Your task
Write the listing below out again exactly, dropping the images.

Given information
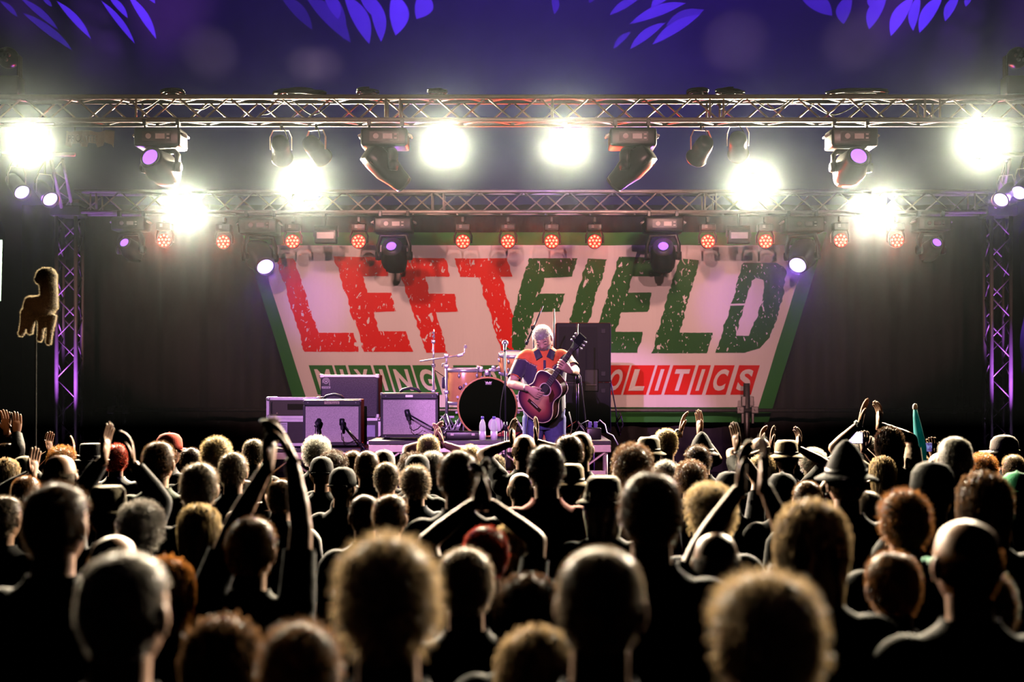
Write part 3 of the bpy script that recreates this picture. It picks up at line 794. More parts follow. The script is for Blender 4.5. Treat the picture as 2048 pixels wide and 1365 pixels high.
# ================================================================== drum riser
RSF, RSZ = 12.15, 1.53                                    # riser front edge and top
DECK = mat('dark_riser_top', (0.05, 0.045, 0.06), 0.45, var=0.3, spec=0.5)
RAW = mat('bare_aluminium_beam', (0.70, 0.62, 0.56), 0.45, 0.5, 0.15)
def riser(label, x0, x1, y0, y1, top, bottom=0.9):
    t = thing('stage_riser', label, 'riser', ((x0 + x1) / 2, y0, bottom))
    MB().box(((x0 + x1) / 2, (y0 + y1) / 2, top - 0.02), (x1 - x0, y1 - y0, 0.04), bev=0.008).build('deck_board', DECK, t)
    for y in (y0 + .02, y1 - .02): MB().box(((x0 + x1) / 2, y, top - 0.075), (x1 - x0, 0.04, 0.07), bev=0.006).build('edge_beam', RAW, t)
    for x in (x0 + .02, x1 - .02): MB().box((x, (y0 + y1) / 2, top - 0.075), (0.04, y1 - y0 - .08, 0.07), bev=0.006).build('edge_beam', RAW, t)
    MB().box(((x0 + x1) / 2, y0 + .03, top - 0.30), (x1 - x0 - .1, 0.03, 0.035)).build('lower_rail', RAW, t)
    n = max(2, round((x1 - x0) / .26)); st_ = (x1 - x0 - .1) / n
    for k in range(n):
        a, c = (top - .11, top - .285) if k % 2 else (top - .285, top - .11)
        MB().cyl((x0 + .05 + k * st_, y0 + .03, a), (x0 + .05 + (k + 1) * st_, y0 + .03, c), 0.012, n=6).build('brace', RAW, t)
    for x in (x0 + .05, x1 - .05):
        for y in (y0 + .05, y1 - .05): MB().cyl((x, y, bottom), (x, y, top - .11), 0.024, n=10).build('leg', ALU, t, True)
    return t
xr0, xr1 = fx(737, RSF), fx(1222, RSF)
riser('drum riser with a bare metal truss edge under the drum kit', xr0, xr1, RSF, 14.2, RSZ)
riser('lower riser under the left combo amplifier', fx(520, 12.5), xr0 - .04, 12.5, 14.2, 1.44)

# ------------------------------------------------------------------ amplifiers, cabinet and cases
GRILL = mat('silver_grille_cloth', (0.66, 0.58, 0.56), 0.7, var=0.55, scale=150)
TOLEX = mat('black_tolex', (0.028, 0.024, 0.034), 0.5, var=0.3, scale=90, bump=0.2)
CABG = mat('black_silver_grille', (0.12, 0.10, 0.12), 0.7, var=0.85, scale=90)
SILV = mat('silver_trim', (0.7, 0.66, 0.62), 0.35, 0.7)
def combo(label, px0, px1, py0, py1, Y, plaque, depth=.27):
    a = at(px0, py1, Y); c = at(px1, py0, Y); w = c.x - a.x; h = c.z - a.z; x = (a.x + c.x) / 2
    t = thing('combo_amplifier', label, 'amplifier', (x, Y, a.z), group='combo amplifiers')
    MB().box((x, Y + depth / 2 + .012, a.z + h / 2), (w, depth, h), bev=0.012).build('cabinet', TOLEX, t, True)
    MB().box((x, Y + .004, a.z + h * .46), (w - .05, .016, h * .76)).build('grille', GRILL, t)
    MB().box((x, Y + .002, c.z - h * .075), (w - .02, .026, h * .11), bev=.005).build('top_rail', TOLEX, t)
    for s in (-1, 1): MB().box((x + s * (w / 2 - .0125), Y + .002, a.z + h * .46), (.022, .026, h * .8)).build('side_rail', TOLEX, t)
    MB().box((x, Y + .002, a.z + h * .04), (w - .02, .026, h * .06)).build('bottom_rail', TOLEX, t)
    for s in (-1, 1):
        for z in (a.z + h * .04, c.z - h * .075): MB().ball((x + s * (w / 2 - .05), Y - .012, z), (.007, .004, .007), 8, 6).build('screw', CHROME, t)
        MB().box((x + s * (w / 2 - .012), Y + .02, c.z - .012), (.03, .03, .03), bev=.008).build('corner_cap', CHROME, t)
    MB().tube([(x - .10, Y + .13, c.z), (x - .07, Y + .13, c.z + .03), (x, Y + .13, c.z + .045), (x + .07, Y + .13, c.z + .03), (x + .10, Y + .13, c.z)], [(.006, .014)] * 5, 8, flat=(0, 1, 0)).build('carry_handle', TOLEX, t, True)
    if plaque:
        p = MB().box((x, Y - .013, c.z - h * .075), (w * .26, .006, h * .062), bev=.002).build('name_plate', mat('cream_plate', (.62, .52, .36), .5), t)
        put_text(plaque, (x - w * .11, Y - .0175, c.z - h * .098), (1, 0, 0), (0, 0, 1), w * .22, h * .04, 'lettering', mat('plate_black', (.02, .02, .02), .4), p)
    else:
        MB().box((x, Y - .013, c.z - h * .075), (w * .13, .006, h * .05), bev=.002).build('name_plate', SILV, t)
    for s in (-1, 1):
        for y in (Y + .05, Y + depth - .03): MB().cyl((x + s * (w / 2 - .05), y, a.z - .012), (x + s * (w / 2 - .05), y, a.z), .018, n=10).build('rubber_foot', RUBBER, t)
    return t
def zfix(pxs, top_py, Y, z): return HY + (CH - z) * F / Y
combo('combo amplifier with a black name plate, standing on the lower riser', 606, 722, 799, zfix(0, 0, 12.75, 1.452), 12.75, 'Twin Reverb')
combo('combo amplifier with pale grille standing on the drum riser', 761, 876, 786, zfix(0, 0, 12.45, RSZ + .012), 12.45, None)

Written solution
Write part 3 of the bpy script that recreates this picture. It picks up at line 794. More parts follow. The script is for Blender 4.5. Treat the picture as 2048 pixels wide and 1365 pixels high.
# ================================================================== drum riser
RSF, RSZ = 12.15, 1.53                                    # riser front edge and top
DECK = mat('dark_riser_top', (0.05, 0.045, 0.06), 0.45, var=0.3, spec=0.5)
RAW = mat('bare_aluminium_beam', (0.70, 0.62, 0.56), 0.45, 0.5, 0.15)
def riser(label, x0, x1, y0, y1, top, bottom=0.9):
    t = thing('stage_riser', label, 'riser', ((x0 + x1) / 2, y0, bottom))
    MB().box(((x0 + x1) / 2, (y0 + y1) / 2, top - 0.02), (x1 - x0, y1 - y0, 0.04), bev=0.008).build('deck_board', DECK, t)
    for y in (y0 + .02, y1 - .02): MB().box(((x0 + x1) / 2, y, top - 0.075), (x1 - x0, 0.04, 0.07), bev=0.006).build('edge_beam', RAW, t)
    for x in (x0 + .02, x1 - .02): MB().box((x, (y0 + y1) / 2, top - 0.075), (0.04, y1 - y0 - .08, 0.07), bev=0.006).build('edge_beam', RAW, t)
    MB().box(((x0 + x1) / 2, y0 + .03, top - 0.30), (x1 - x0 - .1, 0.03, 0.035)).build('lower_rail', RAW, t)
    n = max(2, round((x1 - x0) / .26)); st_ = (x1 - x0 - .1) / n
    for k in range(n):
        a, c = (top - .11, top - .285) if k % 2 else (top - .285, top - .11)
        MB().cyl((x0 + .05 + k * st_, y0 + .03, a), (x0 + .05 + (k + 1) * st_, y0 + .03, c), 0.012, n=6).build('brace', RAW, t)
    for x in (x0 + .05, x1 - .05):
        for y in (y0 + .05, y1 - .05): MB().cyl((x, y, bottom), (x, y, top - .11), 0.024, n=10).build('leg', ALU, t, True)
    return t
xr0, xr1 = fx(737, RSF), fx(1222, RSF)
riser('drum riser with a bare metal truss edge under the drum kit', xr0, xr1, RSF, 14.2, RSZ)
riser('lower riser under the left combo amplifier', fx(520, 12.5), xr0 - .04, 12.5, 14.2, 1.44)

# ------------------------------------------------------------------ amplifiers, cabinet and cases
GRILL = mat('silver_grille_cloth', (0.66, 0.58, 0.56), 0.7, var=0.55, scale=150)
TOLEX = mat('black_tolex', (0.028, 0.024, 0.034), 0.5, var=0.3, scale=90, bump=0.2)
CABG = mat('black_silver_grille', (0.12, 0.10, 0.12), 0.7, var=0.85, scale=90)
SILV = mat('silver_trim', (0.7, 0.66, 0.62), 0.35, 0.7)
def combo(label, px0, px1, py0, py1, Y, plaque, depth=.27):
    a = at(px0, py1, Y); c = at(px1, py0, Y); w = c.x - a.x; h = c.z - a.z; x = (a.x + c.x) / 2
    t = thing('combo_amplifier', label, 'amplifier', (x, Y, a.z), group='combo amplifiers')
    MB().box((x, Y + depth / 2 + .012, a.z + h / 2), (w, depth, h), bev=0.012).build('cabinet', TOLEX, t, True)
    MB().box((x, Y + .004, a.z + h * .46), (w - .05, .016, h * .76)).build('grille', GRILL, t)
    MB().box((x, Y + .002, c.z - h * .075), (w - .02, .026, h * .11), bev=.005).build('top_rail', TOLEX, t)
    for s in (-1, 1): MB().box((x + s * (w / 2 - .0125), Y + .002, a.z + h * .46), (.022, .026, h * .8)).build('side_rail', TOLEX, t)
    MB().box((x, Y + .002, a.z + h * .04), (w - .02, .026, h * .06)).build('bottom_rail', TOLEX, t)
    for s in (-1, 1):
        for z in (a.z + h * .04, c.z - h * .075): MB().ball((x + s * (w / 2 - .05), Y - .012, z), (.007, .004, .007), 8, 6).build('screw', CHROME, t)
        MB().box((x + s * (w / 2 - .012), Y + .02, c.z - .012), (.03, .03, .03), bev=.008).build('corner_cap', CHROME, t)
    MB().tube([(x - .10, Y + .13, c.z), (x - .07, Y + .13, c.z + .03), (x, Y + .13, c.z + .045), (x + .07, Y + .13, c.z + .03), (x + .10, Y + .13, c.z)], [(.006, .014)] * 5, 8, flat=(0, 1, 0)).build('carry_handle', TOLEX, t, True)
    if plaque:
        p = MB().box((x, Y - .013, c.z - h * .075), (w * .26, .006, h * .062), bev=.002).build('name_plate', mat('cream_plate', (.62, .52, .36), .5), t)
        put_text(plaque, (x - w * .11, Y - .0175, c.z - h * .098), (1, 0, 0), (0, 0, 1), w * .22, h * .04, 'lettering', mat('plate_black', (.02, .02, .02), .4), p)
    else:
        MB().box((x, Y - .013, c.z - h * .075), (w * .13, .006, h * .05), bev=.002).build('name_plate', SILV, t)
    for s in (-1, 1):
        for y in (Y + .05, Y + depth - .03): MB().cyl((x + s * (w / 2 - .05), y, a.z - .012), (x + s * (w / 2 - .05), y, a.z), .018, n=10).build('rubber_foot', RUBBER, t)
    return t
def zfix(pxs, top_py, Y, z): return HY + (CH - z) * F / Y
combo('combo amplifier with a black name plate, standing on the lower riser', 606, 722, 799, zfix(0, 0, 12.75, 1.452), 12.75, 'Twin Reverb')
combo('combo amplifier with pale grille standing on the drum riser', 761, 876, 786, zfix(0, 0, 12.45, RSZ + .012), 12.45, None)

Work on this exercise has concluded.